• _WHAT THE EXERCISE ASKS_: Copy each line of the data below with the word "pixels".

• _DATA LINES_:
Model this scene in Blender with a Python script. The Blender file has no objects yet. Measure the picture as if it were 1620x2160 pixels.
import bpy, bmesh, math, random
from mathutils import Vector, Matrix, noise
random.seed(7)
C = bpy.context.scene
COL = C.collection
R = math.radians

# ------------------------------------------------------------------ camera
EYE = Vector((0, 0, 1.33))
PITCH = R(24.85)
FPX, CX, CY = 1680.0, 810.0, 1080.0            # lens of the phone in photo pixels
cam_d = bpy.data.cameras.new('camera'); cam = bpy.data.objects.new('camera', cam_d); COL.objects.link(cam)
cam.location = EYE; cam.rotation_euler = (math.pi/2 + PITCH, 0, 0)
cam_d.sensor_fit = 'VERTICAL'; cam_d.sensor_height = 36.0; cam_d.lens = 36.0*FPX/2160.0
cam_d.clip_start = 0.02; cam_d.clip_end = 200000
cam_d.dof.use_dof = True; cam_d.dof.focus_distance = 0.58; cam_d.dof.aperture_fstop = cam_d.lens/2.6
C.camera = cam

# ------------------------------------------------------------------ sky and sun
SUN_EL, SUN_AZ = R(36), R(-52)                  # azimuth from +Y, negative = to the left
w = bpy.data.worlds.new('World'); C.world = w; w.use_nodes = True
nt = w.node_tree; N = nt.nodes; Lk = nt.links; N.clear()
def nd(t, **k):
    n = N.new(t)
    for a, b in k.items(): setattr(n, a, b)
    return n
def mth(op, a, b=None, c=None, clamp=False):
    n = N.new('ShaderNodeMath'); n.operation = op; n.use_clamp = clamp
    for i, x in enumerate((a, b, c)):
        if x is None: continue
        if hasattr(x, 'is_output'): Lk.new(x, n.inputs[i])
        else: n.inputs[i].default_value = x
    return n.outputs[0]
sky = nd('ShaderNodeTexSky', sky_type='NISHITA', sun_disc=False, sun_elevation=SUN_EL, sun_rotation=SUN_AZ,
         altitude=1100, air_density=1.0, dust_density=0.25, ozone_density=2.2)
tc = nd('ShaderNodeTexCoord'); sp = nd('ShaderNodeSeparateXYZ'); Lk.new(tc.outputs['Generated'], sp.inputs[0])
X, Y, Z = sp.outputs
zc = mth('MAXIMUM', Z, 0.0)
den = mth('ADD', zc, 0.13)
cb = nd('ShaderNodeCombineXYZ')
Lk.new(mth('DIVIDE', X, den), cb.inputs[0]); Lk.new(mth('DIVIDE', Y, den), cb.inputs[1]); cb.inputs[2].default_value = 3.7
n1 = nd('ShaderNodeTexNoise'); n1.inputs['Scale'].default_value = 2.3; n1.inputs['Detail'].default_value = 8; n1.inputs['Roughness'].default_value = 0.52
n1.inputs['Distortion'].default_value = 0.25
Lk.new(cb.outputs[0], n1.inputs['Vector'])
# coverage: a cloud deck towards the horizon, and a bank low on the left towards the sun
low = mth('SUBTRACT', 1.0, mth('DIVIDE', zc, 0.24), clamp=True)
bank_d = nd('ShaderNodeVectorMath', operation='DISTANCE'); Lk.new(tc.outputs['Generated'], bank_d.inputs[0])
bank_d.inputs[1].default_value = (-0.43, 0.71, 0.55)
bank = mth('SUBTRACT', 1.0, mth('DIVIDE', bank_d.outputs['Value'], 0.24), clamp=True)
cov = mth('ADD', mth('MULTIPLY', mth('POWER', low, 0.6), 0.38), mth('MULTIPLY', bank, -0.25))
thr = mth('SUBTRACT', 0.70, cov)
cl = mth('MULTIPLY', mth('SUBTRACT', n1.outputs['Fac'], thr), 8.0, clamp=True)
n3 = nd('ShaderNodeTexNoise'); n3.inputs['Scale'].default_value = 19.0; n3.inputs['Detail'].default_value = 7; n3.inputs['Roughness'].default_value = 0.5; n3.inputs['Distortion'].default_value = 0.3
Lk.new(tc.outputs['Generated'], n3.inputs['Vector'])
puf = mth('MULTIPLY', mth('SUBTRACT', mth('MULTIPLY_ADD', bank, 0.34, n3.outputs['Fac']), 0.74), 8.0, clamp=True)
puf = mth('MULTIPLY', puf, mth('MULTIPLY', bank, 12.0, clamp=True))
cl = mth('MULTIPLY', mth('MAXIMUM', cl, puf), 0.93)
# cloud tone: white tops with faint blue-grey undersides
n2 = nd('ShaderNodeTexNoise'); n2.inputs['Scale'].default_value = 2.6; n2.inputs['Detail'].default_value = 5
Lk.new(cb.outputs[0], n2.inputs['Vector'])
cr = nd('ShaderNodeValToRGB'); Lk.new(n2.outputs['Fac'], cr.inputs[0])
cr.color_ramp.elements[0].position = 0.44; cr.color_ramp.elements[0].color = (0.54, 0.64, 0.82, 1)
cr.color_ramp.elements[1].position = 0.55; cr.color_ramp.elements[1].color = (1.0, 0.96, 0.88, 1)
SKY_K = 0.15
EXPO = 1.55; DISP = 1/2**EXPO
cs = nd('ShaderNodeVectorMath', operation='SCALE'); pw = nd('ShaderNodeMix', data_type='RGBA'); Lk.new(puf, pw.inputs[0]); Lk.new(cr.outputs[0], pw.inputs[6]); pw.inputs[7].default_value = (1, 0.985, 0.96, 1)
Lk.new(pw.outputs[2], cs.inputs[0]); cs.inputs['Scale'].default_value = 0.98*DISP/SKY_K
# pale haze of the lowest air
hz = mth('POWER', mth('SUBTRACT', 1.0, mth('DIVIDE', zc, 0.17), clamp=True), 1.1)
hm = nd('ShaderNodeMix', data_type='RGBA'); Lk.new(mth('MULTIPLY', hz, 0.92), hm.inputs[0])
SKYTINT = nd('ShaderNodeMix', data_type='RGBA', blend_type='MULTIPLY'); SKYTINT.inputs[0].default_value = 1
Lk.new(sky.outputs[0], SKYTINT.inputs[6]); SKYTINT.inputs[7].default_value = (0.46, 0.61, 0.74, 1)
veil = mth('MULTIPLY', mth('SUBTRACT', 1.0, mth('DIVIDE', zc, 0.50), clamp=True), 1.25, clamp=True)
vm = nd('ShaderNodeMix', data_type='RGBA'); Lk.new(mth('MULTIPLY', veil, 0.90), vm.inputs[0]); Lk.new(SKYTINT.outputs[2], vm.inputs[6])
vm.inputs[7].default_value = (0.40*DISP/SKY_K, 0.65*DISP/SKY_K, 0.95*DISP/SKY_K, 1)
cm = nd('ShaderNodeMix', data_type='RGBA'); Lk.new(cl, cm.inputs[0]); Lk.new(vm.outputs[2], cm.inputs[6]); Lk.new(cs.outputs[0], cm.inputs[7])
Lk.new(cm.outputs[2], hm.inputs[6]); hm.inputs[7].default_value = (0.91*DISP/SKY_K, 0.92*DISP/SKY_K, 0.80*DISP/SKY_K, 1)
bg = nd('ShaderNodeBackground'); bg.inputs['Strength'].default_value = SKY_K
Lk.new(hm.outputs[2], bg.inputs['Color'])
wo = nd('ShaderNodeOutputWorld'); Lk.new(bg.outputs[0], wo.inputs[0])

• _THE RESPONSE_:
Model this scene in Blender with a Python script. The Blender file has no objects yet. Measure the picture as if it were 1620x2160 pixels.
FPX, CX, CY = 1680.0, 810.0, 1080.0            # lens of the phone in photo pixels